----- Data shown -----
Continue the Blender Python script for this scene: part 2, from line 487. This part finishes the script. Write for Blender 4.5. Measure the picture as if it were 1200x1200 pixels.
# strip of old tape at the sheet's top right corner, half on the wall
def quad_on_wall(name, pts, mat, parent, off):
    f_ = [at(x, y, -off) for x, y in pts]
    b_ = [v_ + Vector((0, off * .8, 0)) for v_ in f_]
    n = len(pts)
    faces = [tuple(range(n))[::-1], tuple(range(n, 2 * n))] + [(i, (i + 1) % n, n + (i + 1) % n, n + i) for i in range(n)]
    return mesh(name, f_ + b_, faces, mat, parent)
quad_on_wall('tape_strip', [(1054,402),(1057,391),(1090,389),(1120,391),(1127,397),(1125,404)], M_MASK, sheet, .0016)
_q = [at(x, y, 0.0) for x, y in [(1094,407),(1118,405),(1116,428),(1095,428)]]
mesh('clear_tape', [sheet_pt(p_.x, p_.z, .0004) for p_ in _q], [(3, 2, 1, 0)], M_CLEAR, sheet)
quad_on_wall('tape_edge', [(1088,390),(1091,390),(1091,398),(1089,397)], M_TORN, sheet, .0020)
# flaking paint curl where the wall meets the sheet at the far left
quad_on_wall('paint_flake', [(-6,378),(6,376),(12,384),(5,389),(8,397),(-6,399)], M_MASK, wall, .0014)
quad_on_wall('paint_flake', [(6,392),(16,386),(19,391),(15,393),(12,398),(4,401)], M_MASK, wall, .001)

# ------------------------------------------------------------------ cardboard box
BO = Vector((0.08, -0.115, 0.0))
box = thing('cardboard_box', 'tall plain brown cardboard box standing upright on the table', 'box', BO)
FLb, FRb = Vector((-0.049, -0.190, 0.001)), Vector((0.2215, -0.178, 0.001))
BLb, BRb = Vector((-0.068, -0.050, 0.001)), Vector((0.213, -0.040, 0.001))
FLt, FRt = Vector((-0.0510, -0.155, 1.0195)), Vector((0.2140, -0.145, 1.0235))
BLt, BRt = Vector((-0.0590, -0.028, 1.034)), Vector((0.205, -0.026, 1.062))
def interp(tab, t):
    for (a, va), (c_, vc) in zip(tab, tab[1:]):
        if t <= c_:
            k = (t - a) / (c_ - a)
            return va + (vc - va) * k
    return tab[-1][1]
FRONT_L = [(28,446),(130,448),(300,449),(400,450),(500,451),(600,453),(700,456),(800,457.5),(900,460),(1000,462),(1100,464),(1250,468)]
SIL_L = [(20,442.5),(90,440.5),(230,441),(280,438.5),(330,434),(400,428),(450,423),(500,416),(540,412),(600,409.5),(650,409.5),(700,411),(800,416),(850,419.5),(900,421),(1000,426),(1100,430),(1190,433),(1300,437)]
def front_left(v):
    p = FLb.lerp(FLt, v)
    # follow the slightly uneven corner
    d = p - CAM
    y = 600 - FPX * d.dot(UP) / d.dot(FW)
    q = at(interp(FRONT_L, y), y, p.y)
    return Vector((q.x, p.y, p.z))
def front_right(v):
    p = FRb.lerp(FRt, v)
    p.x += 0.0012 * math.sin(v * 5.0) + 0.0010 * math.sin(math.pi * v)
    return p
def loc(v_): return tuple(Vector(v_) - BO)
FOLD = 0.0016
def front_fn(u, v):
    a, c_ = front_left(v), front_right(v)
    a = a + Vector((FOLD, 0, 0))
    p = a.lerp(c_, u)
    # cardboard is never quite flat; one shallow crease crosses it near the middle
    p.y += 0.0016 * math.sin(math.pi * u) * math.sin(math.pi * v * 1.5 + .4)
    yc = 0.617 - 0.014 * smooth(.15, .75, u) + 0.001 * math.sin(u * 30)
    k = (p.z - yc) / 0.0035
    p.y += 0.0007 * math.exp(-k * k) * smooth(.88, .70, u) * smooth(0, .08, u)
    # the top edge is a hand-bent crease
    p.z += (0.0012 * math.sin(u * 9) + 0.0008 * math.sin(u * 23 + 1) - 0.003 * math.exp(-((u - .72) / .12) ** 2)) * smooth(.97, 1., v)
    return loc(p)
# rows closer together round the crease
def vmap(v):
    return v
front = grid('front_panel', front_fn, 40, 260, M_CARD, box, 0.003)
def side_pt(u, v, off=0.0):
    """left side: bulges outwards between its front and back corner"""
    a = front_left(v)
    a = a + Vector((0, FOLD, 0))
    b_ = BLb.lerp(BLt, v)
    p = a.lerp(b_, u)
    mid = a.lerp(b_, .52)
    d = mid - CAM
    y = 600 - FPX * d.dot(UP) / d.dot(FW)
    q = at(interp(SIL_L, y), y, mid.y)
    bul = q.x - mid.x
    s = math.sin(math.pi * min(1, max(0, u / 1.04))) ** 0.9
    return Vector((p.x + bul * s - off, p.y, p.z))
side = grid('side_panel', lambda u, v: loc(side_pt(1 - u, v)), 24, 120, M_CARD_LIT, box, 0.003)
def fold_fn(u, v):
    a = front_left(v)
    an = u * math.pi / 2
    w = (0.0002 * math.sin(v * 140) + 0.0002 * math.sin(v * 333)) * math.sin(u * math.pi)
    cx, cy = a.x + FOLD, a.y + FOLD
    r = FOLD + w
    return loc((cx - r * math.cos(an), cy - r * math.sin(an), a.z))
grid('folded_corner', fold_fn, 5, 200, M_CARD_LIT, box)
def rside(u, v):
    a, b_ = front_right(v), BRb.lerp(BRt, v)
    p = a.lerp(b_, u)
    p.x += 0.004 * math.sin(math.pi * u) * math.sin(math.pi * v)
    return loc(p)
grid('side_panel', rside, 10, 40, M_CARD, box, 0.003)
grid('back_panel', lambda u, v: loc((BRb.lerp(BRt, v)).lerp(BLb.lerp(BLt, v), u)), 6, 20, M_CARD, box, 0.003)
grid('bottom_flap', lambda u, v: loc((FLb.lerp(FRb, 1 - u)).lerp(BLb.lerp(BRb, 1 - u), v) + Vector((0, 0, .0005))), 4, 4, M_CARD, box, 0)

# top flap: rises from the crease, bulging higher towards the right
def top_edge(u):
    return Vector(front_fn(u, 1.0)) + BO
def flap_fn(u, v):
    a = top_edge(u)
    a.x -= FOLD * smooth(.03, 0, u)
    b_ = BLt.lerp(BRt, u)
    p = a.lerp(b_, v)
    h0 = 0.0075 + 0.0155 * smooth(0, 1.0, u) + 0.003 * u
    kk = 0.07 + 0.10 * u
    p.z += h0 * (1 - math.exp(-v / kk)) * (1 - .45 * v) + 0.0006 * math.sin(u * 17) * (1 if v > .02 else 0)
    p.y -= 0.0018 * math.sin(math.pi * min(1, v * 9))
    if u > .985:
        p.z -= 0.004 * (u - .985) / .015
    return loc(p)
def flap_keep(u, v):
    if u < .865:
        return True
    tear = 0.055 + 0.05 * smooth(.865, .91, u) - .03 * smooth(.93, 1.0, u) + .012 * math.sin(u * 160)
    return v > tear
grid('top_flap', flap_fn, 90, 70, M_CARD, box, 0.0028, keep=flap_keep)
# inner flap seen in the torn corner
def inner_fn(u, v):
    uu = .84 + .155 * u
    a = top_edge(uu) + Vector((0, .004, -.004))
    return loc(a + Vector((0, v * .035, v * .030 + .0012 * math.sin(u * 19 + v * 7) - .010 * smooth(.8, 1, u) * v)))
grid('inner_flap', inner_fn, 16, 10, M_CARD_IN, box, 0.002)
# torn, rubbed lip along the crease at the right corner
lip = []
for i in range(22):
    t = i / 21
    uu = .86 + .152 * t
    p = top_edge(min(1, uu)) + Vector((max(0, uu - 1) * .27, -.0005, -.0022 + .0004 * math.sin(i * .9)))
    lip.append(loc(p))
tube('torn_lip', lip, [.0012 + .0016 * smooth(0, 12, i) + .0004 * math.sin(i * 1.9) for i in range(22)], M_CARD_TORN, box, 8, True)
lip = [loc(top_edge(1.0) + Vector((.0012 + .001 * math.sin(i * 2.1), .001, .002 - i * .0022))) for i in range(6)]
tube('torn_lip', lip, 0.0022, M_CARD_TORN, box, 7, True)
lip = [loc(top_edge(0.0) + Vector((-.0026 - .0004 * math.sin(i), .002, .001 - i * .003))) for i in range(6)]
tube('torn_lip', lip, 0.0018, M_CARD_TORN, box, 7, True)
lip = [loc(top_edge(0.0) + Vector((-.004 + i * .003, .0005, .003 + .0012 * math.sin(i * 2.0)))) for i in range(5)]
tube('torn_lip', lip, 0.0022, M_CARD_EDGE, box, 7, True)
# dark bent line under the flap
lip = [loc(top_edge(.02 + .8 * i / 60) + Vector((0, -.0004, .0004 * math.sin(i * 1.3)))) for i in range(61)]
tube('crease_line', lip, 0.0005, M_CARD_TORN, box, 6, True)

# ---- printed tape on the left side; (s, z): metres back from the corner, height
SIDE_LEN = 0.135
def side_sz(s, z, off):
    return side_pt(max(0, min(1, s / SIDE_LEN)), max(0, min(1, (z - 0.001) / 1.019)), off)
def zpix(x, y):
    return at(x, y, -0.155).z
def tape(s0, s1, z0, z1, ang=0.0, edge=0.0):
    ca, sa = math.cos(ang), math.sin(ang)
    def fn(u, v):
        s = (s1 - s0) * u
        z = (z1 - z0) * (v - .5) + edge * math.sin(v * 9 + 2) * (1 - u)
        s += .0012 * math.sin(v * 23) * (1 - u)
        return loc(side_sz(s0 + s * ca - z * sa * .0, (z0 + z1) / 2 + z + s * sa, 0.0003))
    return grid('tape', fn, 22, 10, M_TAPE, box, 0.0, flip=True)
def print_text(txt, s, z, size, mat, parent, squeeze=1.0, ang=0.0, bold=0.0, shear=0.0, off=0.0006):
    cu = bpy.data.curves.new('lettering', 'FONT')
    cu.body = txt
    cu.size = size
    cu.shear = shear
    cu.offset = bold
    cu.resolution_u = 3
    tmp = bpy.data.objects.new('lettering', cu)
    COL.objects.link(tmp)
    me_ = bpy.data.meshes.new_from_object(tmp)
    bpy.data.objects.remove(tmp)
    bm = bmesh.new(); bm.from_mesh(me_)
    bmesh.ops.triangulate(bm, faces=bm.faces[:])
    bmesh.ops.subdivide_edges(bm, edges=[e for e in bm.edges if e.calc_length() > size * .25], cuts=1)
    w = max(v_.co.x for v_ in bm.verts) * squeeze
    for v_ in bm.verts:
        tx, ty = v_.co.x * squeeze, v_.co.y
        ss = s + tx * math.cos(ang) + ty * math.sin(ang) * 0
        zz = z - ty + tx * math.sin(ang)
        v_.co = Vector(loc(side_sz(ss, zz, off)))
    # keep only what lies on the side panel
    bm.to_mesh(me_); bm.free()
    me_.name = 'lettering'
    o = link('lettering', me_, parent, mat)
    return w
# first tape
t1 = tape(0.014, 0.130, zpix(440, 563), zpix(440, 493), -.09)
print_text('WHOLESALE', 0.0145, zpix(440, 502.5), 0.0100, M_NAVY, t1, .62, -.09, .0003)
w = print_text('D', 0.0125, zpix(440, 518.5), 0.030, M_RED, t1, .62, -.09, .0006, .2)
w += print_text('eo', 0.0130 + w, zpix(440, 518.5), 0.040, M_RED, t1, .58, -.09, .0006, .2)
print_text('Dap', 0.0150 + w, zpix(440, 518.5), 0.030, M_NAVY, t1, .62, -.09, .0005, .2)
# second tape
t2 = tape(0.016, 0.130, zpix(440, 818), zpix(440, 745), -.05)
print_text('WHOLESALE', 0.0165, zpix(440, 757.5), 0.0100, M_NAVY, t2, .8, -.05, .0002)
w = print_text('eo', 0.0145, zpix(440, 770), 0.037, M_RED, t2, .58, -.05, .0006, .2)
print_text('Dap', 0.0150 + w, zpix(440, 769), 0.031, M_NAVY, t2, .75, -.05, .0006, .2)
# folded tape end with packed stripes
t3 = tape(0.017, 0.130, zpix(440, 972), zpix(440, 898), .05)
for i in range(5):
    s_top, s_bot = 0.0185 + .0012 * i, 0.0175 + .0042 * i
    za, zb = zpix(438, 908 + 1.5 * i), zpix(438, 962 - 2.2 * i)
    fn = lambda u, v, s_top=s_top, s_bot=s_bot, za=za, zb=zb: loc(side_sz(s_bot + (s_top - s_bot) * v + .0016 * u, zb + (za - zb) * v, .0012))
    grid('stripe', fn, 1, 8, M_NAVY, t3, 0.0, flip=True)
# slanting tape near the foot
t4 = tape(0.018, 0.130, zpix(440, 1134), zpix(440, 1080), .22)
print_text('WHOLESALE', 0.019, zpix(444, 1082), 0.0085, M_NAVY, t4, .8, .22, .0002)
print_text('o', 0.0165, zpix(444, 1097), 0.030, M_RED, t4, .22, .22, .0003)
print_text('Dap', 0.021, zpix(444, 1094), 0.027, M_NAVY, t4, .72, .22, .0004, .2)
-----
[Objective] Set down the lines above as they stand, starting with the first line and ending with the line that contains "M_MASK, wall, .001)".

[Correct answer]
Continue the Blender Python script for this scene: part 2, from line 487. This part finishes the script. Write for Blender 4.5. Measure the picture as if it were 1200x1200 pixels.
# strip of old tape at the sheet's top right corner, half on the wall
def quad_on_wall(name, pts, mat, parent, off):
    f_ = [at(x, y, -off) for x, y in pts]
    b_ = [v_ + Vector((0, off * .8, 0)) for v_ in f_]
    n = len(pts)
    faces = [tuple(range(n))[::-1], tuple(range(n, 2 * n))] + [(i, (i + 1) % n, n + (i + 1) % n, n + i) for i in range(n)]
    return mesh(name, f_ + b_, faces, mat, parent)
quad_on_wall('tape_strip', [(1054,402),(1057,391),(1090,389),(1120,391),(1127,397),(1125,404)], M_MASK, sheet, .0016)
_q = [at(x, y, 0.0) for x, y in [(1094,407),(1118,405),(1116,428),(1095,428)]]
mesh('clear_tape', [sheet_pt(p_.x, p_.z, .0004) for p_ in _q], [(3, 2, 1, 0)], M_CLEAR, sheet)
quad_on_wall('tape_edge', [(1088,390),(1091,390),(1091,398),(1089,397)], M_TORN, sheet, .0020)
# flaking paint curl where the wall meets the sheet at the far left
quad_on_wall('paint_flake', [(-6,378),(6,376),(12,384),(5,389),(8,397),(-6,399)], M_MASK, wall, .0014)
quad_on_wall('paint_flake', [(6,392),(16,386),(19,391),(15,393),(12,398),(4,401)], M_MASK, wall, .001)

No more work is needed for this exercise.